Wondering: do you ever ask yourself "what should they have done instead?" when you render judgment? What would you have Gleason do differently? Why not give Faulk a minus for driving his man into Gleason, thus picking him off the play?
Giving Faulk a minus there is an interesting thought, hadn't really considered it.
I realize it was a tough play for Gleason, and said so in the previous post. If it had ONLY been about getting picked off the play, I wouldn't have marked it against him. But the key to the entire sequence is his taking a bad angle on Hodgson, which is what I meant by referring to his defensive effort on that play "as a whole".
Gleason plays down the boards rather than staying inside of his man:
Causing Hodgson to come out of the corner with a step on Gleason. That is what causes Skinner to abandon his assignment and cover the slot:
To answer the "what should he have done?" question, Gleason could have recognized that he wouldn't be the first guy to the loose puck and stayed inside of Hodgson. That would have kept the sequence under control rather than getting everyone into scramble-mode. To see an example of this, look at 1:46 of the same video -- Hodgson and Gleason go through the same routine, but Gleason plays inside and the puck happens to go the other way.

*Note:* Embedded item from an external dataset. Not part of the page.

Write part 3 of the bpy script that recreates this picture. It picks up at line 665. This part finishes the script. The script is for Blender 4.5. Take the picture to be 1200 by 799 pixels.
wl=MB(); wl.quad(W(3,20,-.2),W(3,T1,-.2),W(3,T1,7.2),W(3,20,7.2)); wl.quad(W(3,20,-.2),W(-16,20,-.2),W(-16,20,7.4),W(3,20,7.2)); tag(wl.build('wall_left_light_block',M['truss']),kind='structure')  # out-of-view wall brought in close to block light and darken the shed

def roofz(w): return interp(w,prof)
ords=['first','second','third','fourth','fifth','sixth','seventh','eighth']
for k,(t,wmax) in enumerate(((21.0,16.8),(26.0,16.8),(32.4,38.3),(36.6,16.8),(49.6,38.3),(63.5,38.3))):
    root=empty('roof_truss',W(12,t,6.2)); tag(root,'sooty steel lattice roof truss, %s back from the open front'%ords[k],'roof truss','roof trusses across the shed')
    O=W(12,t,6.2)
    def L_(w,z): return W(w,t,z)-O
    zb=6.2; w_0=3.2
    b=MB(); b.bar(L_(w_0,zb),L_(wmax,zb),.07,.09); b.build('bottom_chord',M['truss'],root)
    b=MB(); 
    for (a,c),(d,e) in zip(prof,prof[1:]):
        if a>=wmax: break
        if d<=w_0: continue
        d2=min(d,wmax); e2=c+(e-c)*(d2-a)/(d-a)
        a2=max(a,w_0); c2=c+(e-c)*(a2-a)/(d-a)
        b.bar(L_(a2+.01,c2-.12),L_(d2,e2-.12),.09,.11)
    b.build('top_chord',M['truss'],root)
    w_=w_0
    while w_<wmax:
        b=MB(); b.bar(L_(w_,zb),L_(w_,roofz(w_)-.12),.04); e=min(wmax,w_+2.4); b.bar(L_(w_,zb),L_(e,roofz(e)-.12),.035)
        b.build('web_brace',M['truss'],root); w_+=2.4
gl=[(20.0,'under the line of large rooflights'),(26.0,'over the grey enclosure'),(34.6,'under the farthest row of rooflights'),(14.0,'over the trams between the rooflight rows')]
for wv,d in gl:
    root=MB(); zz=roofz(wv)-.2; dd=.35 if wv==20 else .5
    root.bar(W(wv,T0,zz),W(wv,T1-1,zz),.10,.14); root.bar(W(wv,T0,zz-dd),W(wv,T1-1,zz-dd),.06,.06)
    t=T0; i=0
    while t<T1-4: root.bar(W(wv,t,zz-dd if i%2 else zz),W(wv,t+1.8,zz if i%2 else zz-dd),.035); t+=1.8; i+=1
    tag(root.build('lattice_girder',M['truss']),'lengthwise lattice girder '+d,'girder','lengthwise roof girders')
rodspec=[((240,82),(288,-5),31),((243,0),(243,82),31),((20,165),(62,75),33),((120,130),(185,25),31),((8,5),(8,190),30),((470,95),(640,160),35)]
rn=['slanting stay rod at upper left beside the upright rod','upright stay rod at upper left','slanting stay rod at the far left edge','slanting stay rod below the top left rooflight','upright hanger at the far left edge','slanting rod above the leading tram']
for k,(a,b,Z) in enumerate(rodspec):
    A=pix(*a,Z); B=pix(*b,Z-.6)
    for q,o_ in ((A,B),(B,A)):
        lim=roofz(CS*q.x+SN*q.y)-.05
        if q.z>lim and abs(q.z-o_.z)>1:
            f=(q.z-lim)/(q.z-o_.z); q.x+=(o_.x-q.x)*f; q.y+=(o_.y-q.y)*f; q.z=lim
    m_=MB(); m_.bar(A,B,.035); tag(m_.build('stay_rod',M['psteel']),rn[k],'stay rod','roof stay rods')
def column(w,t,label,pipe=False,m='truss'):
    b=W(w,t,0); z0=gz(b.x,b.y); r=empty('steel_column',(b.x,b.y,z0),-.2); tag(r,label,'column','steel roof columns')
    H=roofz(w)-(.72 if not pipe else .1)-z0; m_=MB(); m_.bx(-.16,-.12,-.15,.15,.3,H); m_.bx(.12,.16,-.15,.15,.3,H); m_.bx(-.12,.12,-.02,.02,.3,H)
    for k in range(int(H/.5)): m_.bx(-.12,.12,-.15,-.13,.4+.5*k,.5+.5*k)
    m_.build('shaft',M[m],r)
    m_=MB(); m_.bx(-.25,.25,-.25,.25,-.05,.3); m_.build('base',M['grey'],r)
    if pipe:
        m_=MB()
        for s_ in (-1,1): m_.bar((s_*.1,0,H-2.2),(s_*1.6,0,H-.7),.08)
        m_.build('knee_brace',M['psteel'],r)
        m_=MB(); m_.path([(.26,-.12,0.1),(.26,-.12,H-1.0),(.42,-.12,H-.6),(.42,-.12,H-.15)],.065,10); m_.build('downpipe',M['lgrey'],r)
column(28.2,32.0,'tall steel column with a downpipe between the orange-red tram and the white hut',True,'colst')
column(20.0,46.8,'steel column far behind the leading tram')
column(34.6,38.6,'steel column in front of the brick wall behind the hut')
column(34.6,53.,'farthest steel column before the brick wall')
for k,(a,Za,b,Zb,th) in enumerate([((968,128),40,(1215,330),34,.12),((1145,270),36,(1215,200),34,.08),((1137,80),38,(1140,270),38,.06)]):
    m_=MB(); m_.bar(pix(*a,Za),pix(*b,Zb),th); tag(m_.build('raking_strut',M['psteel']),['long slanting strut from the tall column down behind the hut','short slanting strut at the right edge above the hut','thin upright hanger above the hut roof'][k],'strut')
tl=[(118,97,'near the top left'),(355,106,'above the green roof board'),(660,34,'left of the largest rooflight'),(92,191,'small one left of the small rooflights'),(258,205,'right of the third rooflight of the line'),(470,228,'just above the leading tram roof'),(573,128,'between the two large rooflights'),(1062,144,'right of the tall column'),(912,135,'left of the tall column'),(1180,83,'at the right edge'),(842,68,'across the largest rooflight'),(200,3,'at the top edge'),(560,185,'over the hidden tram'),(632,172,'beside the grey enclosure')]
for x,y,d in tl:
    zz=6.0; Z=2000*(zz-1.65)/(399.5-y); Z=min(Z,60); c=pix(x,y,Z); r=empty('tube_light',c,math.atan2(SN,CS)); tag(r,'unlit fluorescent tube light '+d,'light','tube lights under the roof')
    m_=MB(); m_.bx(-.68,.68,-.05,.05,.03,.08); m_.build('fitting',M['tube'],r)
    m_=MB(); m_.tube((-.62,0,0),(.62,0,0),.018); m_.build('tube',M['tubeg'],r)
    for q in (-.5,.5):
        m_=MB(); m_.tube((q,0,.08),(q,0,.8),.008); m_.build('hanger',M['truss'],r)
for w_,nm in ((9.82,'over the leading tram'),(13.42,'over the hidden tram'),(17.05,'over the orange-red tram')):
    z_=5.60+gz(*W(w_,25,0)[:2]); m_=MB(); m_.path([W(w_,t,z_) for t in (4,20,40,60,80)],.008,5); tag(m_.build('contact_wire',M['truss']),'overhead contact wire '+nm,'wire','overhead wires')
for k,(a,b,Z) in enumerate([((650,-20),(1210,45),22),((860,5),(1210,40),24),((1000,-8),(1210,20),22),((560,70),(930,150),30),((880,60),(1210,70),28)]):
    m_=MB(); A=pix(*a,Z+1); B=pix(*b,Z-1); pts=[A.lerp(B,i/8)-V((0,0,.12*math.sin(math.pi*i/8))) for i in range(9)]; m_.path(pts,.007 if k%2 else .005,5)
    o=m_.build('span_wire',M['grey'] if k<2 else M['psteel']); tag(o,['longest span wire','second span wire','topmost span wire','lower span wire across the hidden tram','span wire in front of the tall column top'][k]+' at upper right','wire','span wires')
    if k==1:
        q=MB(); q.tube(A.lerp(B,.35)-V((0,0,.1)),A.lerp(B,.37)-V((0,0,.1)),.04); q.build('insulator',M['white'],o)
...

Dwyer was clearly attempting to block Sulzer's shot. You're scaring me...do you really not recognize this as a shot-block attempt? And what else would you have Dwyer do there...allow Sulzer to tee it up?
You're right, the replay begins with Sulzer in mid-windup and my eye was on Dwyer at that instant. This is why I really don't like using video with abbreviated replay, but it was the only thing available for this game when I posted it.
As for whether Dwyer should allow Sulzer to take that shot... that's a tough question. Allow the guy with 4 career goals to take an unscreened shot from the point, or make him pass to the offensive specialist who is now able to walk it down into the faceoff circle with nobody challenging him? I don't necessarily blame Dwyer for going down, but it probably wasn't the strictly correct move to take himself out of the play there. I realize that's being really picky toward Dwyer.
Taking all of that into consideration, I'm inclined to switch the minus to Skinner, who should have been the guy to cover Sulzer. I see he starts flapping his arms at the ref after the goal is scored, so maybe there was more to the story... this is another time where the NHL's abbreviated highlights really suck to work with.
You ding one guy for moving after the puck (to the area that he is responsible for, no less) and in the same breath ding a guy for *not* moving somewhere. Again, what would you have Faulk and Dwyer do differently...skate out into the slot area? Skate backwards? Do a triple salchow?
I don't see this one as being particularly controversial.
- Faulk was literally standing still and watching the play, covering uncontested ice, long enough for the Sabres to begin that passing attack. He then decides to try and cross the slot to cover Vanek, who isn't even close to being within his reach, rather than covering his own side and locking down on his assignment. He was entirely responsible for Vanek having that passing lane in the first place. It was a tricky play, sure, but it wasn't beyond his ability to recognize and react correctly.
- Dwyer simply overshot the puck, and did a crap-tastic job of reacting to the events in front of him. Drifting back into the general area of the puck isn't good enough, not when the puck ends up being passed right in front of you on the way to a wide open shot. Simply having his stick on the ice would have been sufficient to disrupt that pass.
I agree that Dwyer wasn't at fault for the second goal, as he was covering an absent Skinner (
edit: the game summary and master sheet have been updated to make this change). I believe Gleason earned his minus on the first goal, but I hadn't even thought about giving Faulk one for pushing his man into Gleason from behind. Anyone else want to chime in? Should Gleason be given a margin-of-error point here?